Originally posted by SirPleb
I dunno, can't second guess others, but it does seem an odd move to me. Regarding the defensive consideration, moving to the hill would be superior.
You are thinking locally to the city. My original thoughts when I posted to the pregame thread had in mind cracker's warnings about intense barbs. While you would get a 50% bonus to unit defense, having a lake on one side of your city delays approach quite a bit. While there certainly isn't any specific defense bonus there are tactical defensive effects of a lake. This was what I had in mind when I originally considered the hill or nw for defense.
About not being very risky I agree, a lost move is not much if there's something to be gained. But the odds on gaining something are not maximized by a NW move.
I agree with you about judging, and I hope some of the eleven that moved there can elaborate on their thoughts, even if they aren't mathematically sensible. One other point is that it was known that there was a large land mass, this means less water so it seems highly likely that a fish would appear in a lake. This is pretty common actually. Of course I wouldn't move on a prayer, but this thought went thru my mind when I saw the lakes. As it turned out there were two fish nearby.
I've seen fish in lakes in other games and it seemed common enough, this map was obviously modified to have more lakes and I wonder if cracker purposely put fish in there or they were generated?
Re it not amounting to much, I don't agree - I'd move my settler two steps if it would mean a certainty of getting a food bonus. Food is the most important thing in the early game I think. I'd happily trade shields, gold, having to build an aqueduct in the long run, and throw in two settler moves, all just to get a food bonus
I'm not sure I share your entusiasm for food in the capital. I tend to prefer a high production capital. Of course had I known the fish was there I most likely would have moved, but for a fish thats questionable.

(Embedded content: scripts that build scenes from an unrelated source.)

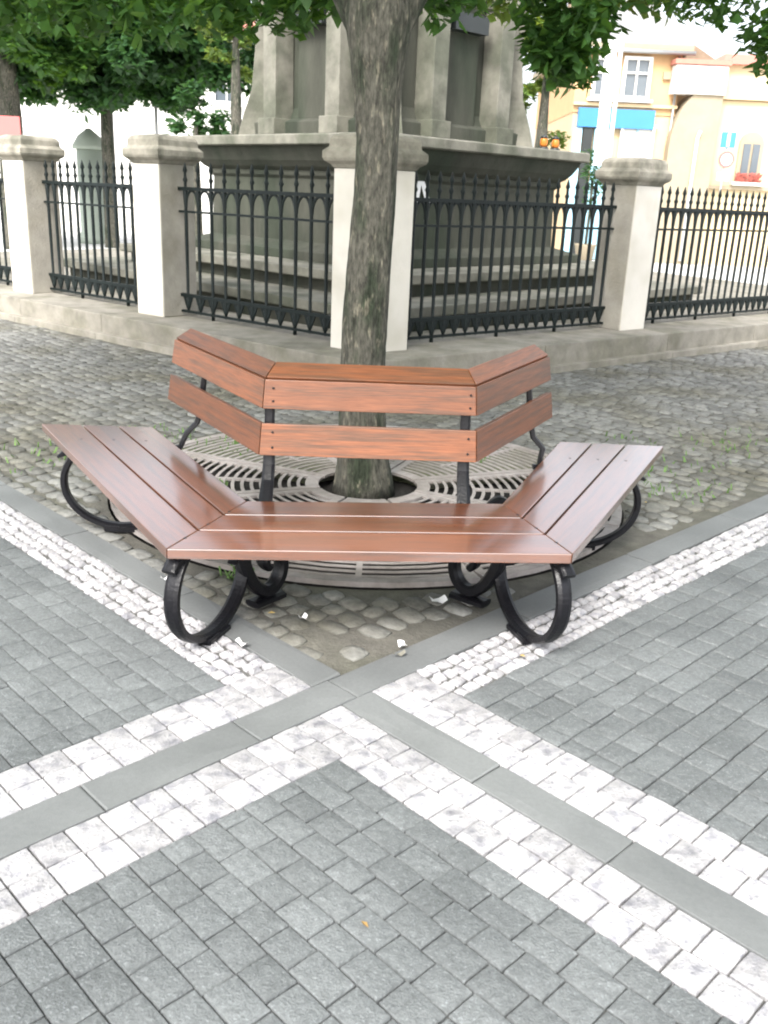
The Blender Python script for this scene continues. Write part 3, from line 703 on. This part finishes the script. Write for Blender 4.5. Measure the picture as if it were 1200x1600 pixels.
def railing(line, t0, t1, nbar, label):
    p0 = Fp(line, t0, .24, LZ); p1 = Fp(line, t1, .24, LZ); ang = math.atan2(p1[1] - p0[1], p1[0] - p0[0]); L_ = math.hypot(p1[0] - p0[0], p1[1] - p0[1])
    root = empty("iron_railing", p0, ang, label, "railing", "iron railing panels between the stone posts")
    for z, hh, ww in ((1.30, .034, .040), (1.075, .022, .028), (.225, .032, .040), (.055, .024, .034)):
        mb = MB(); mb.box((L_ / 2, 0, z), (L_ + .02, ww, hh)); mb.build("rail", M['fence_iron'], root)
    sp = L_ / nbar
    for i in range(nbar):
        o = link("bar", BARF if i % 6 == 3 else BAR, root); o.location = ((i + .5) * sp, 0, 0)
    # pointed arches below the top rail and drops above the bottom rail
    arch = MB(); pa = [(-sp / 2 + .01 + (sp / 2 - .01) * (1 - math.cos(k / 5 * PI / 2)), 1.13 + .155 * math.sin(k / 5 * PI / 2)) for k in range(6)]
    for pp in (pa, [(-x, z) for x, z in pa]): arch.ribbon(pp, (0, 0, 0), (1, 0), 0.018, .026)
    am = arch.mesh("arch", M['fence_iron'])
    for i in range(nbar - 1): o = link("arch", am, root); o.location = ((i + 1) * sp, 0, 0)
    for i in range(nbar): o = link("bracket", BRK, root); o.location = ((i + .5) * sp, 0, 0)
    return root
railing(0, PW, T_L2, 12, "iron railing from the tree's corner post to the next post on the left")
railing(0, T_L2 + PW, T_L1, 14, "short iron railing between the two stone posts on the left")
railing(0, T_L1 + PW, T_L0, 14, "iron railing running off past the left edge of the picture")
railing(1, PW, T_R1 - .40, 21, "long iron railing between the corner post and the right post")
railing(1, T_R1 + .04, T_R2, 27, "iron railing right of the right post, in front of the yellow building")

# ---------------------------------------------------------------- monument
mon = empty("monument", (-.2, 13.88, 0), PI / 4, "tall grey stone monument with a flared ledge and columns behind the fence", "monument")
# local square aligned to the axes after the 45 degree turn; half sizes
def sq(h, z): return [(-h, -h, z), (h, -h, z), (h, h, z), (-h, h, z)]
def sqstack(prof): mb = MB(); mb.stack([sq(h, z) for h, z in prof]); return mb
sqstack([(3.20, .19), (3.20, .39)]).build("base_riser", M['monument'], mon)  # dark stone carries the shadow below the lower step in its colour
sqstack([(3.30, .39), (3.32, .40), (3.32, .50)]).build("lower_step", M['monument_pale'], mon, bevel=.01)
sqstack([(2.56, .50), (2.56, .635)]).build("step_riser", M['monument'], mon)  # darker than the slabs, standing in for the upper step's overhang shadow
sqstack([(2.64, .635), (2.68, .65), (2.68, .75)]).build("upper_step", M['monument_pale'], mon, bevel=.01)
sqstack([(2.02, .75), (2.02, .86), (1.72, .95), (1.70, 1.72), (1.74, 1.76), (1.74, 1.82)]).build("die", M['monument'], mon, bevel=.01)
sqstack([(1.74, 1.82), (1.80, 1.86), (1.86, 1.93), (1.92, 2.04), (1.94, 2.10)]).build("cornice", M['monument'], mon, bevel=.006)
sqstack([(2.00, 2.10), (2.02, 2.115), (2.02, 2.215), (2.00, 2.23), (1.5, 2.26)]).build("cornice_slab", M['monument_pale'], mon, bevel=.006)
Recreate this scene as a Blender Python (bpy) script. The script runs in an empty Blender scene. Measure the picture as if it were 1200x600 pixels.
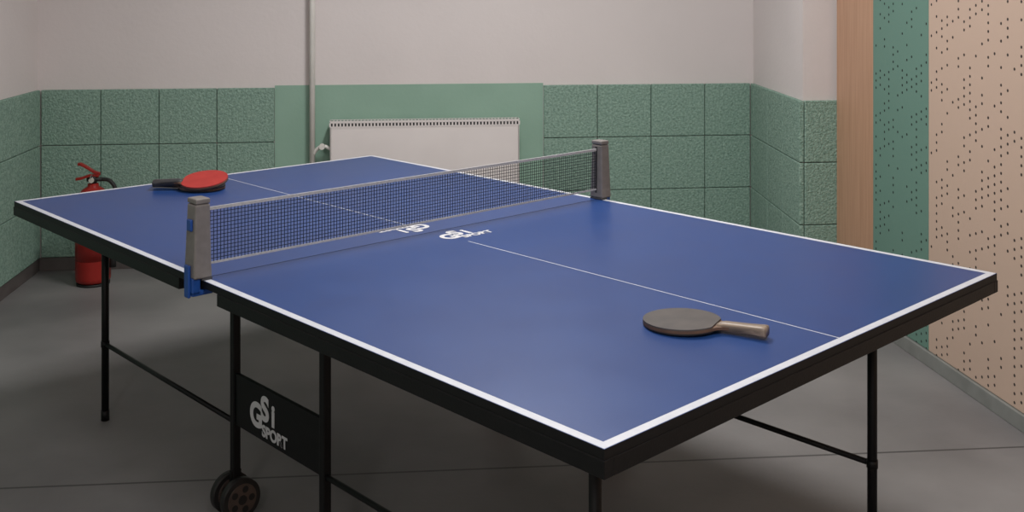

I would guess that one bonus food for the capital translates to at least two additional towns built by the 1000BC QSC cutoff;
True, but what have you lost? Its much harder to get a second or third city to the magic 5 shield production to churn out warriors [1]. In this game I might had ignored the fish simply because I knew I was going to try and get a lot of warriors built. If I were to replay this game I would still not move, and then settle and share the fish in my second and third city like you did. Meanwhile I would skip the granary in the capital and build an early barracks instead. And maybe get the fish cities with a granaries, again like you did. I only built one granary in my game.
Having just finished my gotm19 QSC I'm questioning my own strategy which is usually expand, expand, expand. Its good for milking and score, but power is far more important IMO.
Note 1
The key problem is getting a managable 4+ pop, while not too hard is certainly not something easy to do early. You'll need gold and slider for most cases, and this map was really weak on gold, and also you tend to waste a lot of gold using the slider in too high a percentage, especially when its only one city you are trying to balance.